Sam Smith was a skittish unknown when he played Electric Picnic in 2013.
Returning to the festival as Saturday headliner, all was changed utterly for the UK singer with the expressive falsetto and a satchel heaving with yearning love ballads.
Propelled by hits such as Money On My Mind and Stay With Me, his debut album has sold an astonishing 8.5 million worldwide, making Smith one of the few genuine superstars in modern pop.
As Smith stared out at perhaps the largest crowd of the weekend thus far, he good humouredly referenced the desultory attendance that had turned out to see him in a tent at Stradbally two years ago.
That was before he became the go-to purveyor of glossily packaged melancholy – a formula riven with contradictions which Smith renders plausible through the sheer reach of his voice.

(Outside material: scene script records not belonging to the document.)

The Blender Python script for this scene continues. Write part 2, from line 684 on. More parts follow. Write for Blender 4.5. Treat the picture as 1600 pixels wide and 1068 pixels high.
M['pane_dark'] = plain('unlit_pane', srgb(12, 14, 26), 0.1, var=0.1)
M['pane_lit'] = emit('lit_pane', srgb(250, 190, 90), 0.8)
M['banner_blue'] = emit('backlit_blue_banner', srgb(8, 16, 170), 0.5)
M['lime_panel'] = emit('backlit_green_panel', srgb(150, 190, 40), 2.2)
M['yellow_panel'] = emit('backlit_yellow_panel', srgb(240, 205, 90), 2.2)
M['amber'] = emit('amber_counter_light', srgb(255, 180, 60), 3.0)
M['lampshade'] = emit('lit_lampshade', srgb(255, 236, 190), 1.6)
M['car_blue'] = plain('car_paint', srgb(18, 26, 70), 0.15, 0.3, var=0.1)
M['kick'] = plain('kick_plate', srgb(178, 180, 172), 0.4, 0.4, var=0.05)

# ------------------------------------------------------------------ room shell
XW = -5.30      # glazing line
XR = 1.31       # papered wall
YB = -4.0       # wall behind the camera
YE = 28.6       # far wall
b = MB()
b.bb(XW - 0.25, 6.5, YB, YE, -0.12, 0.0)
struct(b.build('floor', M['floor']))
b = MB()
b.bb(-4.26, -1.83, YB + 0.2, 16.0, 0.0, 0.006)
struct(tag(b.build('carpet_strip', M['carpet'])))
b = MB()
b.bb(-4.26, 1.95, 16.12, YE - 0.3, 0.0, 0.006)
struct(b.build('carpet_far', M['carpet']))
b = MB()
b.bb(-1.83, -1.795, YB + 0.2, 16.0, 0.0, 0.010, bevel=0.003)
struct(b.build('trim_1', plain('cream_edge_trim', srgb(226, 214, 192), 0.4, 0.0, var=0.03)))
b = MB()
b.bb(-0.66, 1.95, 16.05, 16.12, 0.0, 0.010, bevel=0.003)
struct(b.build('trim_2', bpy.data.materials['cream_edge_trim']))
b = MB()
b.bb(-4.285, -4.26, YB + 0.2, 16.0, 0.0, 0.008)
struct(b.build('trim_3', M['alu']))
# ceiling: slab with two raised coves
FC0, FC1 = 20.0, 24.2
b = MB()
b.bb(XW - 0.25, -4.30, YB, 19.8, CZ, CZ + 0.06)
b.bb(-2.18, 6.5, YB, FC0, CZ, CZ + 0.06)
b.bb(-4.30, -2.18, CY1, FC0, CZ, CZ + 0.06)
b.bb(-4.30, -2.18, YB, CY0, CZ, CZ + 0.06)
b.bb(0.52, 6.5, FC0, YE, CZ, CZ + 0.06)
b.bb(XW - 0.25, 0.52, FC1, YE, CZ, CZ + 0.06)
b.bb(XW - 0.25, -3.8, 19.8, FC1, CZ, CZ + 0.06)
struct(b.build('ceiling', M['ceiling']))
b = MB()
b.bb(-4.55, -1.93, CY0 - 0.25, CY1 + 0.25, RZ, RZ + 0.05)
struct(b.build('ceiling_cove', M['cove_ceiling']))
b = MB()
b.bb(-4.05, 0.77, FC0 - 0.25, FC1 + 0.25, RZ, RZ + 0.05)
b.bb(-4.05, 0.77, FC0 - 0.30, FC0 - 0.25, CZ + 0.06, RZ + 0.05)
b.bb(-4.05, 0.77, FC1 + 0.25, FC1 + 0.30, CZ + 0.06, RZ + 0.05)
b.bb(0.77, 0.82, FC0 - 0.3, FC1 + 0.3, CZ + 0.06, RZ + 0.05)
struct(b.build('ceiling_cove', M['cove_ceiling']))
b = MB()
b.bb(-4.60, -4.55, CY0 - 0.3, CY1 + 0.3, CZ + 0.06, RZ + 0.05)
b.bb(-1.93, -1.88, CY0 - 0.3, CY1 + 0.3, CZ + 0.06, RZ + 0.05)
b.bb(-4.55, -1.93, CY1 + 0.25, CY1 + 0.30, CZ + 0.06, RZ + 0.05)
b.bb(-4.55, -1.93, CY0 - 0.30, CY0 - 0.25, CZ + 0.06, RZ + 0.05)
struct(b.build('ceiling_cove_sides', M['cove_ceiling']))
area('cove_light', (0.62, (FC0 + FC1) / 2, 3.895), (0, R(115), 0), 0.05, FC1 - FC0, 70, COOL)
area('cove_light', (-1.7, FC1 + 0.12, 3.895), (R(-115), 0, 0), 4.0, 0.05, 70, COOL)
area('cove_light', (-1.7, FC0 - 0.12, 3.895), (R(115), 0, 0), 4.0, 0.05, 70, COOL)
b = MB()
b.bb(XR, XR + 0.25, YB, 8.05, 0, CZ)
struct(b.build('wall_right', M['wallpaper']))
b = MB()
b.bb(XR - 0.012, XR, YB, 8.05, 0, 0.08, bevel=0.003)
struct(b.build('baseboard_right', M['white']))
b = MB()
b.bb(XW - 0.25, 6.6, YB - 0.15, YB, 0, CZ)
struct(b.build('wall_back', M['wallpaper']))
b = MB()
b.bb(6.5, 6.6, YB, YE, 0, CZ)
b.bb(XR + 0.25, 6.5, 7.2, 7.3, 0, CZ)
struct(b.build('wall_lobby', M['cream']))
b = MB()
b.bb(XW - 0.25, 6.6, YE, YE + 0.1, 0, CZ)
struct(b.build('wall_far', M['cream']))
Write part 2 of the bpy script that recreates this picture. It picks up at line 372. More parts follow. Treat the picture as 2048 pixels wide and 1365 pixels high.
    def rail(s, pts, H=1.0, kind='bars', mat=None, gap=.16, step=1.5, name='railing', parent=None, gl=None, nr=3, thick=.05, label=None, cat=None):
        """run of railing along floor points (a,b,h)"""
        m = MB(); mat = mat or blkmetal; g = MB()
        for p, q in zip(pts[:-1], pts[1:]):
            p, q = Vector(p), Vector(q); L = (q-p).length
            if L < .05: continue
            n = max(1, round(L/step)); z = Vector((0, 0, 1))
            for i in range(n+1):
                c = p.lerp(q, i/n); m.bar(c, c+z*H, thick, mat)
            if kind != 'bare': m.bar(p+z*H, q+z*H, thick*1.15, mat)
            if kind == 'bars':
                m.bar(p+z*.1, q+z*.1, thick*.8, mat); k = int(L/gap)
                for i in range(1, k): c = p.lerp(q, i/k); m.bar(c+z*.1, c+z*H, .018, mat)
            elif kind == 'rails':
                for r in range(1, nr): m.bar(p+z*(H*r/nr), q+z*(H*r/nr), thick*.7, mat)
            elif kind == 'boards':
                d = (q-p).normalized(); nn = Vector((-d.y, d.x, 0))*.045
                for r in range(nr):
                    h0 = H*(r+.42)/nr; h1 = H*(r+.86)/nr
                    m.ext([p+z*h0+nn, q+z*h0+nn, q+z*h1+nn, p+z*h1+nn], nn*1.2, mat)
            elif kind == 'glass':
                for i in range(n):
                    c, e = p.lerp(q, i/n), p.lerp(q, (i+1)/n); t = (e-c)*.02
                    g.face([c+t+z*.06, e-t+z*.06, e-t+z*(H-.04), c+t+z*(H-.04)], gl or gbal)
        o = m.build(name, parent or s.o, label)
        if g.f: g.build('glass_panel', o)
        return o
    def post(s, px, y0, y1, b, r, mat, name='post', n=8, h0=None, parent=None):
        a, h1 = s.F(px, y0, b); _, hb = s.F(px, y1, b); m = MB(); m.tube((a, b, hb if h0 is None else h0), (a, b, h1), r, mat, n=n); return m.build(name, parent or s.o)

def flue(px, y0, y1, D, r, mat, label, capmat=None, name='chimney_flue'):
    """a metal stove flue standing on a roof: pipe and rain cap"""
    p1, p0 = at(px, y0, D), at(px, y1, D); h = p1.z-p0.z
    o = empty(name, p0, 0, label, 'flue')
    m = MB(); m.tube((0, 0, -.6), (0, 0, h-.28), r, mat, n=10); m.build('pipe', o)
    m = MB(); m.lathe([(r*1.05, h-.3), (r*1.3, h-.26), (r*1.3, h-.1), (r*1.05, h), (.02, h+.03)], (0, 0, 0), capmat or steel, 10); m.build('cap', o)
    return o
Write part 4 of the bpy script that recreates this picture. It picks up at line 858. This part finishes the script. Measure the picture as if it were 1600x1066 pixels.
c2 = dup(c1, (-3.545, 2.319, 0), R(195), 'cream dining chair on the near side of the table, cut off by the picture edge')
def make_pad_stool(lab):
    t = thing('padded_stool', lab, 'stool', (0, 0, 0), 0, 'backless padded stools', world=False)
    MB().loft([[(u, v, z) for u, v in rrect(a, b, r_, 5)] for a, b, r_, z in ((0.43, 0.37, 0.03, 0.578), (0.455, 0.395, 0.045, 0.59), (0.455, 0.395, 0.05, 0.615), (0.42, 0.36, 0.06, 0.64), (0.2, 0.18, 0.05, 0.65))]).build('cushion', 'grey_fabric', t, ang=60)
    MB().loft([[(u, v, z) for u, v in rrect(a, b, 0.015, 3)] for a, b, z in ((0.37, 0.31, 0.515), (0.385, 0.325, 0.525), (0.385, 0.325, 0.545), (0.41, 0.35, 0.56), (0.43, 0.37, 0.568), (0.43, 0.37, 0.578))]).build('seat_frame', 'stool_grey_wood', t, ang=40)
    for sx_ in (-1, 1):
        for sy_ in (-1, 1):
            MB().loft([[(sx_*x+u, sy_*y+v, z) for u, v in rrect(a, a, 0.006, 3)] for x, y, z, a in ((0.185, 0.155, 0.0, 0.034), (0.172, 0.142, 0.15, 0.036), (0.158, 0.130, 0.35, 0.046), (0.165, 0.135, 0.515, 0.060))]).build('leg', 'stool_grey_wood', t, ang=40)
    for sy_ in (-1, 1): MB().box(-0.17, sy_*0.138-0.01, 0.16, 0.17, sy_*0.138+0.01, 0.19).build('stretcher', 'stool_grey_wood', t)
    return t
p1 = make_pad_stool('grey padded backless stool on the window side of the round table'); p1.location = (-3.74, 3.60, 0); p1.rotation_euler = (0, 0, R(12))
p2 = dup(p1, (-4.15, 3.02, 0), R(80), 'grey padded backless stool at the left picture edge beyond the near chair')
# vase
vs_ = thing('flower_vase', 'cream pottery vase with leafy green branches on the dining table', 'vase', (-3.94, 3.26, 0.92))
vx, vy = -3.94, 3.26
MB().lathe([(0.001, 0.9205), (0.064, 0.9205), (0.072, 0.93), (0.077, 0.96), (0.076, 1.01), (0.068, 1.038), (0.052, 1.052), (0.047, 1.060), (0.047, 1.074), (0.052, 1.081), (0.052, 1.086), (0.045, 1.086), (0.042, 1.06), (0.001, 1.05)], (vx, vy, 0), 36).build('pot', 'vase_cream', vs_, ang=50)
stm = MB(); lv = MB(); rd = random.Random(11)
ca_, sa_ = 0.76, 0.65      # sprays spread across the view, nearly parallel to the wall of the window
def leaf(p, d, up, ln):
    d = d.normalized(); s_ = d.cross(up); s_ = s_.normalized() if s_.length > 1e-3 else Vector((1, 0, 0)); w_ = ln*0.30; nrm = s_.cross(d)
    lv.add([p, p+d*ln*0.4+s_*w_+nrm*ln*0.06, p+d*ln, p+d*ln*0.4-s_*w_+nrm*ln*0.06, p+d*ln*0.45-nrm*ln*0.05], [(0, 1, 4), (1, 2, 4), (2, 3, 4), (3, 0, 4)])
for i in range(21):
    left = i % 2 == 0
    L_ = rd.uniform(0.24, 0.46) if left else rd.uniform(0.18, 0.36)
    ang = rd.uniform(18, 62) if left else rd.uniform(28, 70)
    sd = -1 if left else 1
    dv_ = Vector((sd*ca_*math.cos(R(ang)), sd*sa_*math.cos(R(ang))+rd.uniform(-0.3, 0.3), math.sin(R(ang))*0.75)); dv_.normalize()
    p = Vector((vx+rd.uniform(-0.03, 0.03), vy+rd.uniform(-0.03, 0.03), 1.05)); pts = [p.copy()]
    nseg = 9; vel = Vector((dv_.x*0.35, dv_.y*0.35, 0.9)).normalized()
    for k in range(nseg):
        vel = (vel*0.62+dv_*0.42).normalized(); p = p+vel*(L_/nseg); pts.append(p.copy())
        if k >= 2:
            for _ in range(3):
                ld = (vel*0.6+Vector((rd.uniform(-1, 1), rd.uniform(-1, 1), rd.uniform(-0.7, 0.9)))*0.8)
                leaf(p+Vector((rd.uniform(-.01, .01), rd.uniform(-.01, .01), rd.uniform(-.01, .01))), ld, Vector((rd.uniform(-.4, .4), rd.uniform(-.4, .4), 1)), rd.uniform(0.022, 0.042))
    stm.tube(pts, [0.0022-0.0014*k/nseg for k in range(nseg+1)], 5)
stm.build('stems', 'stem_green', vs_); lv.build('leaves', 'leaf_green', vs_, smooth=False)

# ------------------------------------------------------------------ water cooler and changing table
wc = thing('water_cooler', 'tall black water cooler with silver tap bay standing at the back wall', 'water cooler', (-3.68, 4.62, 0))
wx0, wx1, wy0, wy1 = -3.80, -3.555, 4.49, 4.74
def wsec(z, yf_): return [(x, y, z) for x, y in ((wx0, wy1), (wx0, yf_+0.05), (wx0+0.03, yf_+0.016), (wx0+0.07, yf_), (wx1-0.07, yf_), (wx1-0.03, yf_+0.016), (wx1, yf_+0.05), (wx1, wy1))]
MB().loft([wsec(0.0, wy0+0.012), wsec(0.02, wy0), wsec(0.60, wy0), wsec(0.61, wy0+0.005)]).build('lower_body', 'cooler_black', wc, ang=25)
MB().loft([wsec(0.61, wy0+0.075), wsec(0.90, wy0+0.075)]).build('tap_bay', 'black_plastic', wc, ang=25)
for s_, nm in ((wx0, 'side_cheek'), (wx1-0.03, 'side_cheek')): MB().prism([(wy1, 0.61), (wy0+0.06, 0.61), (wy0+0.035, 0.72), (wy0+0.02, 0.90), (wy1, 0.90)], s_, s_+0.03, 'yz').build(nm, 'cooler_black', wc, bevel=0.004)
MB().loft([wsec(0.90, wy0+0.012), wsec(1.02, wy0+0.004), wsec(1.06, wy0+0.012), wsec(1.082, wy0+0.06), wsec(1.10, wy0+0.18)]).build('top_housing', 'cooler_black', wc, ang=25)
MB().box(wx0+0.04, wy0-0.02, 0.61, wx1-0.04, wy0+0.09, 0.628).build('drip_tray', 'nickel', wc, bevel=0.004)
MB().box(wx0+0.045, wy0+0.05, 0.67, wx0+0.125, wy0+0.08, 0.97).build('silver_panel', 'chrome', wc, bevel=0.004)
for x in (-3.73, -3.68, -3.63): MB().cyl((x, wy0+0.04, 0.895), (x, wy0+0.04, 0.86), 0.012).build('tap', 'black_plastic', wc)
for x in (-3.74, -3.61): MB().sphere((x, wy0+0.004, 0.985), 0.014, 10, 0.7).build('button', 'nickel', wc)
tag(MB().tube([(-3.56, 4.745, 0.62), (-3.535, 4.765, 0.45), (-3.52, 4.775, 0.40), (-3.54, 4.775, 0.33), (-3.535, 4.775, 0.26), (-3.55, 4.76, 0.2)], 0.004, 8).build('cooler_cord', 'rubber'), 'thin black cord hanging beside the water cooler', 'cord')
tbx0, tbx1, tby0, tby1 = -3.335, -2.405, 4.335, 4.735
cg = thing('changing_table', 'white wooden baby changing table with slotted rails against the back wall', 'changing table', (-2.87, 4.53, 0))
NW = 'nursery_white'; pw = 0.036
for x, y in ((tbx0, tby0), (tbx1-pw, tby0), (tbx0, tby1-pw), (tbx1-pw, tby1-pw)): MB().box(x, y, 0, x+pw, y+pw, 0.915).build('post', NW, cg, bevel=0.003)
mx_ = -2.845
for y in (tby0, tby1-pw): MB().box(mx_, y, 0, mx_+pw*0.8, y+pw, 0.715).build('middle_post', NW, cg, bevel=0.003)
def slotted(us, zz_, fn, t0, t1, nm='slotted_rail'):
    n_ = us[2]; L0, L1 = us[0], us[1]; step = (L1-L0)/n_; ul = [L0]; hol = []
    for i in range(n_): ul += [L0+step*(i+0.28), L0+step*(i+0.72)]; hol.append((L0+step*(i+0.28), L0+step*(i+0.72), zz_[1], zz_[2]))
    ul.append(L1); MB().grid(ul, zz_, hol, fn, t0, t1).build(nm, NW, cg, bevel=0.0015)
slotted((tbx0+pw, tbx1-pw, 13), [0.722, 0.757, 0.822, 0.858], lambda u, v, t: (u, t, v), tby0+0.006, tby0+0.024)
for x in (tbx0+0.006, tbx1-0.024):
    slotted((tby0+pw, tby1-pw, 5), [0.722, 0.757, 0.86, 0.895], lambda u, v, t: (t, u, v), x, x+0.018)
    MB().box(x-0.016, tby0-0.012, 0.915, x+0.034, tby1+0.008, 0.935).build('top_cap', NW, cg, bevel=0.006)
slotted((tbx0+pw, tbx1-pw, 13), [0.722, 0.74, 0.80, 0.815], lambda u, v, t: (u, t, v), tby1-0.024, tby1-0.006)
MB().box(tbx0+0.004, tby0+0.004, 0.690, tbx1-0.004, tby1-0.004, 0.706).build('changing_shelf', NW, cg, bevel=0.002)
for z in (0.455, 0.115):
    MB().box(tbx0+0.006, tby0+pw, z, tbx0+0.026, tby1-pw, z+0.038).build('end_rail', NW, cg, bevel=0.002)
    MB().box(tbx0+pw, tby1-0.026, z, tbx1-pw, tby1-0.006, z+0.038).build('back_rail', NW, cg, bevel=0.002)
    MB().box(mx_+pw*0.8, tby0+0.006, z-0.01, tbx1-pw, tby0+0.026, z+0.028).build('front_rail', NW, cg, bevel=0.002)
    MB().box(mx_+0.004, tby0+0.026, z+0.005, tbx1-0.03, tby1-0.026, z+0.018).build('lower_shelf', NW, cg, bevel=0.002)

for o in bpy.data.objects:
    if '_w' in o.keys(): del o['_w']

He has racked enough smash singles to make his Picnic performance feel like a victory lap.
Stylishly scruffy with his stubble and black suit, Smith and his spirited, soulful band stepped rhapsodically through I’m Not The Only One, Together and Stay With Me – broken hearted dirges that have conveyed this previously shy and uncertain crooner to the first rank of international stardom.
The only flub, arguably, was a tilt at Amy Winehouse’s Tears Dry On Their Own – a reading that lacked the devastating honesty of the original.
Otherwise, this was an exultant return by a singer clearly achieving more than he ever imagined possible.